(Headline USA) Little data has emerged to help quantify the rise in impersonator accounts and artificial intelligence-fueled networks on Bluesky.
But in recent weeks, users have begun reporting large numbers of apparent AI bots following them, posting plagiarized articles or making seemingly automated divisive comments in replies.
Lion Cassens, a Bluesky user, found one such network by accident—a group of German-language accounts with similar bios and AI-generated profile pictures posting in replies to three German newspapers.
“I noticed some weird replies under a news post by the German newspaper ‘Die Ziet,’” he said in an email to The Associated Press. “I have a lot of trust in the moderation mechanism on Bluesky, especially compared to Twitter since the layoffs and due to Musk’s more radical stance on freedom of speech. But AI bots are a big challenge, as they will only improve. I hope social media can keep up with that.”
Cassens said the bots’ messages have been relatively innocuous so far, but he was concerned about how they could be repurposed in the future to mislead.
There are also alleged signs that foreign disinformation narratives have made their way to Bluesky. The disinformation research group Alethea pointed to one low-traction post sharing a false claim about ABC News that had circulated on Russian Telegram channels.
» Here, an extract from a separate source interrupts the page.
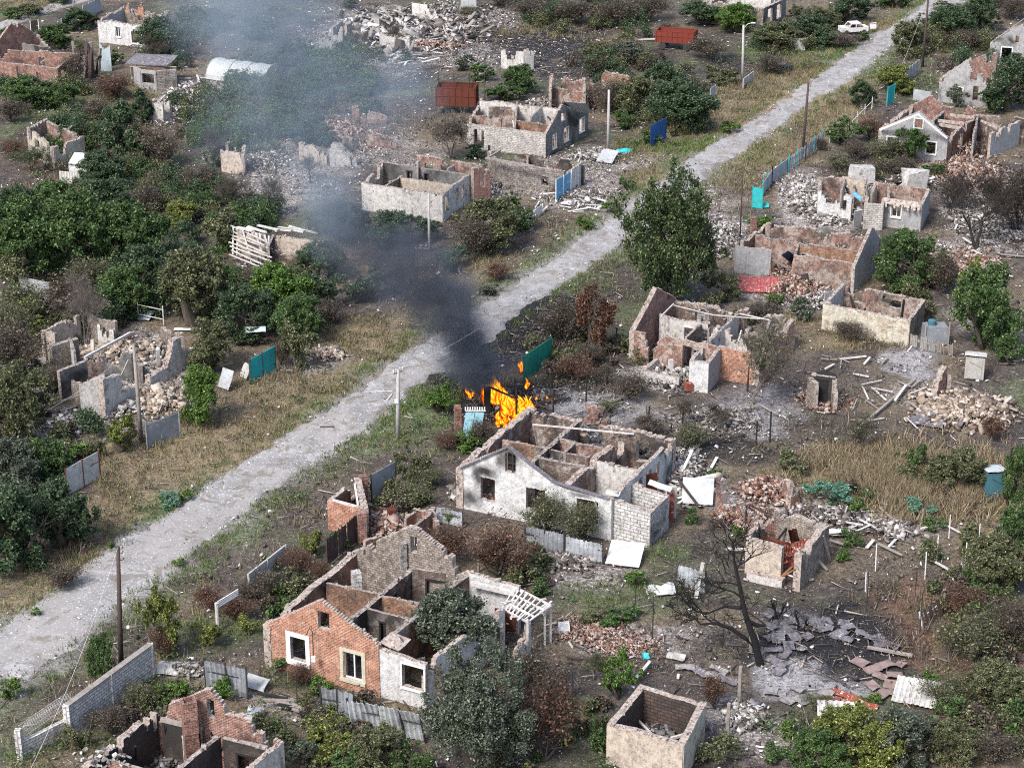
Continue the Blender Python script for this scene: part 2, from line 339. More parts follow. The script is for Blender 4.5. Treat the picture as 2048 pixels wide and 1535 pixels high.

Copycat accounts are another challenge. In late November, Alexios Mantzarlis, director of the Security, Trust and Safety Initiative at Cornell Tech, found that of the top 100 most followed named individuals on Bluesky, 44% had at least one duplicate account posing as them.
Two weeks later, Mantzarlis said Bluesky had removed around two-thirds of the duplicate accounts he’d initially detected—a sign the site was aware of the issue and attempting to address it.
Bluesky posted earlier this month that it had quadrupled its moderation team to keep up with its growing user base.
The company also announced it had introduced a new system to detect impersonation and was working to improve its Community Guidelines to provide more detail on what’s allowed.
Because of the way the site is built, users also have the option to subscribe to third-party “Labelers” that outsource content moderation by tagging accounts with warnings and context.
The company didn’t respond to multiple requests for comment for this story.
Even as its challenges aren’t yet at the scale other platforms face, Bluesky is at a “crossroads,” said Edward Perez, a board member at the nonpartisan nonprofit OSET Institute, who previously led Twitter’s civic integrity team.
“Whether BlueSky likes it or not, it is being pulled into the real world,” Perez said, noting that it needs to quickly prioritize threats and work to mitigate them if it hopes to continue to grow.
That said, disinformation and bots won’t be Bluesky’s only challenges in the months and years to come. As a text-based social network, its entire premise is falling out of favor with younger generations.
A recent Pew Research Center poll found that only 17% of American teenagers used X, for instance, down from 23% in 2022. For teens and young adults, TikTok, Instagram and other visual-focused platforms are the places to be.
Political polarization is also going against Bluesky ever reaching the size of TikTok, Instagram or even X.
“Bluesky is not trying to be all things to all people,” Wardle said, adding that, likely, the days of a Facebook or Instagram emerging where they’re “trying to keep everybody happy” are over.
Social platforms are increasingly splintered along political lines and when they aren’t—see Meta’s platforms—the companies behind them are actively working to de-emphasize political content and news.